I guess it's an issue of imagination - cloud watching, day dreaming, etc. I often find that the only true limitation to something absolute incredible is our own mental limitations. Yet if I can work out some of the parts, some of the ideas, some of the rules and boundaries, but if I leave the control to a never ending process. I might get a chance to see something I would have never thought of.

What about usability? Your sites are not very accessible ...

Davis: I disagree somewhat, my navigation is very usable - and herein lies the contradiction. I have created a navigation which is quite usable, yet contains text that most people cannot decipher. Upon clicking nondescript text you are then presented with even more abstract compositions and sounds - some passive, and some interactive.

Contradiction is quite powerful. For example in 'Machine 0800 (2000)' under 'machines . (2000)' the work at first presents itself as soft blowing grass and you might immediately relate this type of movement to a childhood memory and almost instantaneously associated with a soundtrack that might accompany the memory your having. yet as soon as 'OUR' soundtrack starts it's a horrible distortion that's almost unbearable to watch for too long.

The beauty in contradiction, the beauty in creating something that defies what the viewer expects ... confusion. So with that said, I believe my site to be quite usable and extremely accessible - but what I provide is confusion, contradiction - a moment in time within a very deep black hole. Love it or hate it. What I do invite you to do though is let the work take you places in your imagination, just as it does the same for me.

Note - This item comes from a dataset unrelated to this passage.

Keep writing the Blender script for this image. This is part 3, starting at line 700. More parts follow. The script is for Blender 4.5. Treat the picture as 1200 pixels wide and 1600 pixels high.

You have been senior design technologist at Kioken. How does your private interests and you business interests coincide?

Davis: The end of 2001 brought my departure from kioken. 2002 I have pretty much booked a worldwide tour, doing workshops and lectures nationally and internationally. So about 90% of my time is exploring my private interests and 10 % into applying the things I work on to projects for public consumption.

Things are currently changing on the Net. Where do you think will we be in five years from now?

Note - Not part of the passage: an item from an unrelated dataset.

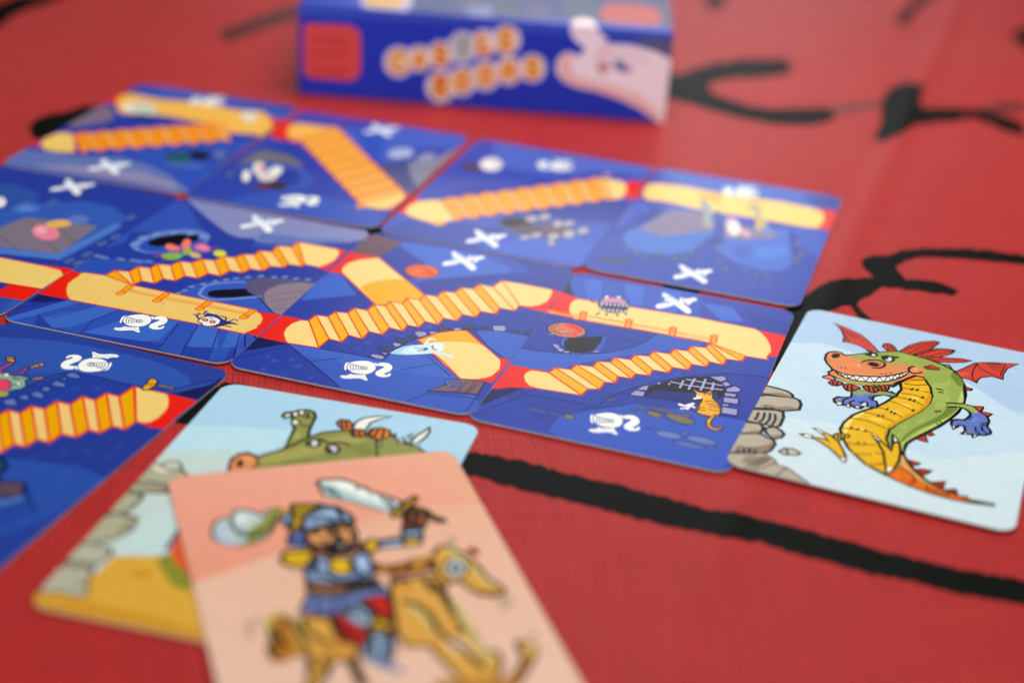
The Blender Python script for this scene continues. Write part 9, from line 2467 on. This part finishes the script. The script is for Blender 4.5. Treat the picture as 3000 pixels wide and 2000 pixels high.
BOX_FRONT = [  # first shape: reflected light along the top edge, painted as a paler band
   ('painted_sheen_band', """
p 0 64,88,204 603,153 3,-3 0,-34 -332,4 -253,-1 0,9 -627,-15 0,37 3,3
"""),
   ('badge_print', """
p 0 224,80,78 -572,88 128,4 25,-6 17,-21 4,-116 -13,-30 -17,-11 -127,-1 -23,7 -7,20 -2,133 6,15
p 0 168,48,56 -557,46 13,0 -1,-15 -10,1
p 0 168,48,56 -537,46 12,0 -1,-15 -10,1
p 0 168,48,56 -518,47 13,0 -1,-15 -10,0
p 0 168,48,56 -499,47 13,0 -1,-15 -10,1
p 0 168,48,56 -479,48 12,-1 -1,-15 -10,1
p 0 168,48,56 -460,48 13,0 -1,-15 -10,1
p 0 168,48,56 -556,0 13,0 -1,-16 -10,1
p 0 168,48,56 -537,0 13,0 -1,-15 -10,1
p 0 168,48,56 -517,1 13,-1 -2,-15 -10,1
p 0 168,48,56 -498,1 13,0 -1,-15 -10,1
p 0 168,48,56 -479,1 13,0 -1,-15 -10,1
p 0 168,48,56 -459,2 13,0 -1,-15 -10,0
p 0 168,48,56 -555,-59 13,0 -2,-15 -10,1
p 0 168,48,56 -536,-58 13,0 -1,-16 -10,1
p 0 168,48,56 -516,-58 13,0 -1,-15 -11,1
p 0 168,48,56 -497,-57 13,0 -1,-16 -10,1
p 0 168,48,56 -477,-57 13,0 -1,-15 -11,1
p 0 168,48,56 -458,-56 13,-1 -1,-15 -10,1
"""),
   ('hand_print', """
p 0 251,238,248 237,19 12,30 24,14 20,-5 18,-7 22,34 36,14 104,3 86,-16 47,-20 0,-216 -2,-3 -8,0 -74,46 -74,30 -73,17 -72,9 -39,17 -22,24
p 0 251,238,248 273,151 5,-31 18,-21 32,-20 42,12 28,25 -23,12 -18,25 -62,0
p 0 244,196,196 243,20 9,24 22,13 18,-10 -9,-30 13,-28 36,-12 69,-8 116,-32 81,-61 8,-15 0,-9 -23,8 -91,48 -103,30 -92,13 -36,18
p 0 208,156,152 380,42 25,3 8,-29 -21,-19 -21,16
p 0 108,116,176 419,40 4,5 7,4 8,1 7,-1 35,-21 6,-6 -2,-4 -6,-3 -27,-5 -9,3 -10,8 -8,10
p 0 208,136,128 457,31 34,-5 -22,-5
g 0.8 216,160,160 413,74 -1,-6 -5,-5 -18,-5 -9,0 -9,2 -6,5 -2,5 1,6 5,5 8,3 20,2 8,-2 6,-5
l 0.35 168,104,112 358,58 17,10 16,4 25,1 60,-5 24,-6 34,-13
l 0.35 168,104,112 368,42 11,-29 19,-18
"""),
   ('sleeve_print', """
p 0 94,98,140 484,126 122,10 0,-64 -48,17 -63,15
"""),
   ('title_print', """
p 0 212,208,244 -224,-11 -3,-21 -11,-18 -15,-13 -19,-6 -20,3 -16,10 -12,16 -4,20 3,21 10,18 16,13 19,6 19,-3 16,-10 12,-16
p 0 212,208,244 -166,5 -2,-18 -9,-15 -13,-11 -16,-5 -17,2 -14,9 -10,14 -3,17 2,18 9,15 13,11 16,4 16,-2 14,-8 10,-14
p 0 212,208,244 -94,22 -3,-19 -9,-16 -14,-12 -17,-5 -18,2 -15,10 -11,15 -4,18 3,19 9,16 14,11 17,6 17,-3 16,-9 10,-15
p 0 212,208,244 -17,54 -2,-22 -11,-18 -15,-13 -20,-6 -20,2 -17,11 -12,17 -5,20 3,21 10,19 16,13 19,5 20,-2 17,-10 12,-17
p 0 212,208,244 45,72 -2,-18 -9,-17 -14,-11 -17,-6 -18,3 -15,9 -11,15 -4,18 2,18 9,17 14,11 17,5 17,-2 16,-9 10,-15
p 0 212,208,244 120,90 -3,-20 -9,-18 -15,-12 -18,-5 -18,2 -17,10 -11,15 -5,20 2,19 10,18 14,12 18,5 19,-2 16,-10 12,-15
p 0 212,208,244 -81,-82 -2,-22 -11,-19 -16,-13 -20,-6 -20,2 -17,11 -12,17 -5,21 3,22 10,19 16,13 20,6 20,-3 17,-10 12,-17
p 0 212,208,244 -15,-58 -3,-20 -10,-18 -15,-13 -18,-6 -19,3 -16,10 -12,16 -5,20 3,20 10,18 15,12 18,6 19,-3 16,-10 12,-16
p 0 212,208,244 59,-34 -2,-20 -10,-18 -15,-12 -18,-6 -19,3 -16,10 -12,16 -5,19 3,21 9,17 15,13 19,5 18,-2 17,-10 11,-16
p 0 212,208,244 132,-10 -2,-20 -9,-17 -15,-12 -17,-5 -19,2 -16,10 -11,15 -5,19 3,19 9,17 14,12 18,6 18,-3 16,-9 11,-16
p 0 212,208,244 207,4 -2,-19 -8,-16 -14,-12 -17,-5 -18,2 -15,9 -11,15 -5,18 2,19 9,17 14,11 17,5 17,-2 15,-9 11,-15
p 0 244,220,200 -234,-12 -2,-16 -9,-15 -12,-10 -16,-5 -15,2 -14,8 -9,13 -4,16 3,17 8,14 13,10 15,5 16,-2 13,-8 9,-13
p 0 244,220,200 -174,4 -2,-14 -7,-12 -10,-8 -14,-4 -13,1 -11,7 -8,11 -3,14 2,14 7,12 10,8 13,4 14,-2 11,-6 8,-11
p 0 244,220,200 -103,22 -2,-15 -7,-13 -12,-10 -14,-4 -14,2 -12,7 -9,12 -3,14 2,15 7,13 12,9 13,4 15,-1 12,-8 8,-11
p 0 200,200,208 -27,53 -2,-17 -8,-15 -13,-10 -16,-5 -16,2 -14,9 -9,13 -4,16 2,17 8,14 13,11 16,4 16,-2 14,-8 9,-13
p 0 244,220,200 36,71 -2,-14 -7,-13 -11,-9 -14,-4 -14,1 -12,8 -9,11 -4,14 2,15 8,13 11,9 14,4 14,-2 12,-7 9,-11
p 0 244,220,200 111,89 -2,-16 -8,-14 -12,-9 -14,-5 -16,2 -13,8 -9,12 -4,15 2,16 8,14 12,9 14,5 15,-2 13,-8 10,-12
p 0 244,220,200 -90,-83 -3,-17 -8,-15 -13,-11 -16,-4 -16,2 -14,8 -10,14 -4,16 2,17 9,15 13,11 16,4 16,-2 14,-8 9,-13
p 0 244,220,200 -25,-59 -2,-16 -8,-14 -12,-10 -15,-4 -15,1 -13,8 -9,13 -4,16 2,16 8,14 12,9 15,5 15,-2 13,-8 9,-12
p 0 244,220,200 50,-34 -2,-16 -8,-14 -12,-10 -15,-5 -15,2 -13,8 -10,13 -3,15 2,16 7,14 12,10 15,4 15,-2 14,-7 9,-13
p 0 244,220,200 123,-11 -2,-15 -7,-14 -12,-10 -14,-4 -15,2 -13,8 -9,12 -4,15 2,15 8,13 11,10 15,4 14,-2 13,-7 9,-12
p 0 244,220,200 199,3 -2,-15 -7,-13 -11,-9 -14,-4 -14,2 -13,7 -9,12 -3,14 1,15 7,13 12,9 13,4 15,-2 12,-7 9,-12
l 2.3 248,180,80 -256,4 -12,10 -12,-1 -5,-3 -4,-6 -5,-15 0,-8 3,-15 4,-5 11,-6 5,0 10,3 8,11
l 1.3 240,150,12 -256,4 -12,10 -12,-1 -5,-3 -4,-6 -5,-15 0,-8 3,-15 4,-5 11,-6 5,0 10,3 8,11
l 2.3 248,180,80 -221,-25 12,51 16,-48
l 1.3 236,132,8 -221,-25 12,51 16,-48
l 2.3 248,180,80 -216,-8 17,1
l 1.3 236,132,8 -216,-8 17,1
l 2.3 248,180,80 -126,41 -8,4 -10,0 -8,-5 -2,-8 1,-4 3,-3 24,-15 1,-4 -3,-9 -3,-3 -10,-4 -13,6
l 1.3 224,116,36 -126,41 -8,4 -10,0 -8,-5 -2,-8 1,-4 3,-3 24,-15 1,-4 -3,-9 -3,-3 -10,-4 -13,6
l 2.3 200,200,204 -89,75 39,3
l 1.3 140,140,144 -89,75 39,3
l 2.3 200,200,204 -69,76 3,-57
l 1.3 140,140,144 -69,76 3,-57
l 2.3 248,180,80 -13,94 3,-53 27,2
l 1.3 232,120,40 -13,94 3,-53 27,2
l 2.3 248,180,80 84,115 -26,-2 4,-56 26,2
l 1.3 240,144,8 84,115 -26,-2 4,-56 26,2
l 2.3 248,180,80 60,85 21,1
l 1.3 240,144,8 60,85 21,1
l 2.3 248,180,80 -146,-118 -3,61 23,2 8,-13 -7,-18 -22,-2
l 1.3 216,92,16 -146,-118 -3,61 23,2 8,-13 -7,-18 -22,-2
l 2.3 248,180,80 -132,-86 18,-30
l 1.3 216,92,16 -132,-86 18,-30
c 2.3 248,180,80 -66,-34 11,-6 4,-4 2,-5 2,-24 -2,-5 -8,-11 -5,-2 -6,2 -9,8 -2,6 -2,23 2,6 9,9
c 1.3 236,140,28 -66,-34 11,-6 4,-4 2,-5 2,-24 -2,-5 -8,-11 -5,-2 -6,2 -9,8 -2,6 -2,23 2,6 9,9
c 2.3 248,180,80 9,-9 10,-6 5,-4 2,-5 1,-24 -1,-6 -9,-10 -5,-2 -5,1 -9,9 -3,5 -1,24 2,5 9,10
c 1.3 240,148,32 9,-9 10,-6 5,-4 2,-5 1,-24 -1,-6 -9,-10 -5,-2 -5,1 -9,9 -3,5 -1,24 2,5 9,10
l 2.3 248,180,80 70,-43 0,55 16,-37 11,39 7,-54
l 1.3 240,140,12 70,-43 0,55 16,-37 11,39 7,-54
l 2.3 248,180,80 175,23 -8,4 -9,0 -8,-5 -3,-8 1,-4 4,-3 24,-15 1,-5 -2,-9 -4,-3 -9,-3 -14,6
l 1.3 236,148,32 175,23 -8,4 -9,0 -8,-5 -3,-8 1,-4 4,-3 24,-15 1,-5 -2,-9 -4,-3 -9,-3 -14,6
"""),
]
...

Davis: If you have one foot in the past, and one foot in the future, you're pissing on today.

I try to stay in the moment. Why postpone what I think I'll be able to do in 5 years, when today is a great day to get started.

Last year you have won the Golden Nica. now you are on the Jury. What does a project need so that you may consider it worth a Nica?

Davis: Right above my head on the top shelf is my Golden Nica. I often look up at it and wonder how in the hell did I get it ? I hope that whoever wins this years Golden Nica will wonder the same thing. Because if they do, than I'll know that we as judges picked something that was created for the love of the work, and not because they thought it would win anything.

A good friend of mine - Tom Roope from Tomato - in London told me while judging a competition if Africa this year, winners simply have the passion and innovation to create an experience we wish we would have done ourselves.

New projects?

Davis: I have two books coming out - one this summer (2002) and one spring (2003). Which are both small extensions of a bigger picture of getting these captured moments in time into our physical world - some editions will be created on paper and other transferred to canvas.